Dana pajak yang seharusnya kembali ke rakyat sering kali lenyap dalam praktik korupsi atau pengelolaan yang buruk. Data Transparency International menunjukkan bahwa Indeks Persepsi Korupsi Indonesia masih jauh dari memuaskan, dengan skor 34 dari 100 pada 2024. Ini berarti kebocoran anggaran, termasuk dari pajak, masih menjadi ancaman serius.
Selain itu, kebijakan pajak sering kali tidak diimbangi dengan komunikasi yang baik kepada masyarakat. Yenny Wahid, yang pernah menentang kenaikan PPN pada Desember 2024, bahkan menyatakan bahwa Gus Dur pasti akan berada di pihak rakyat untuk menolak kebijakan ini.
Solusi: Transparansi dan Kebijakan Berpihak pada Rakyat
Lalu, apa yang bisa dilakukan? Mengambil inspirasi dari Yenny Wahid, berikut adalah beberapa solusi untuk mengatasi krisis kepercayaan dan ketimpangan dalam kebijakan pajak:
- Tata Kelola Transparan: Pemerintah, baik pusat maupun daerah, perlu membangun sistem pelaporan yang terbuka soal penggunaan dana pajak. Platform digital bisa dimanfaatkan untuk memungkinkan rakyat memantau alokasi dana secara real-time, seperti yang dilakukan di negara-negara Nordik. Ini akan meningkatkan kepercayaan publik dan mengurangi ruang untuk korupsi.
- Kenaikan Pajak Bertahap dan Terukur: Pemerintah daerah harus menghindari kenaikan pajak drastis seperti di Pati atau Ambarawa. Kenaikan bertahap, disertai sosialisasi intensif, akan membantu masyarakat memahami dan menerima kebijakan tersebut.
- Edukasi dan Komunikasi Publik: Pemerintah perlu menjelaskan manfaat pajak secara konkret, misalnya dengan menunjukkan bahwa pajak digunakan untuk membangun sekolah, rumah sakit, atau lapangan kerja. Kampanye publik yang efektif bisa mengurangi resistensi terhadap pajak.

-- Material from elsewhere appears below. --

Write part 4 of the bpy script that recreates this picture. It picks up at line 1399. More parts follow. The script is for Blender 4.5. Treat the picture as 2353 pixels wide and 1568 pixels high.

- Perlindungan Privasi dalam Inovasi Pajak: Meskipun Payment ID menawarkan efisiensi, pemerintah harus memastikan perlindungan data pribadi melalui regulasi yang jelas dan audit independen untuk meredam kekhawatiran publik.
- Fokus pada Kesejahteraan Ekonomi: Untuk mengatasi penerimaan pajak yang lesu, pemerintah perlu mendorong diversifikasi ekonomi, seperti mendukung sektor digital dan hijau. Insentif pajak untuk startup atau investasi ramah lingkungan dapat meningkatkan penerimaan tanpa membebani masyarakat.
Menatap Masa Depan
Pernyataan Yenny Wahid bukan sekadar kritik, tetapi panggilan untuk refleksi. Pajak bukanlah musuh, tetapi alat untuk membangun kemakmuran—jika dikelola dengan benar.
Di tengah protes di daerah seperti Pati, Ambarawa, dan Banyuwangi, serta penerimaan pajak nasional yang lesu, Indonesia membutuhkan keberanian untuk mereformasi sistem perpajakan agar lebih transparan, adil, dan berpihak pada rakyat.
Seperti yang dikatakan Yenny, “Bukan pajak tinggi yang bikin makmur, tetapi bagaimana uang rakyat dikelola sebesar-besarnya untuk kepentingan rakyat.”
Di momen kemerdekaan ini, saatnya kita mengambil pelajaran dari Denmark, Singapura, dan—yang terpenting—dari nilai keadilan yang pernah diperjuangkan Gus Dur.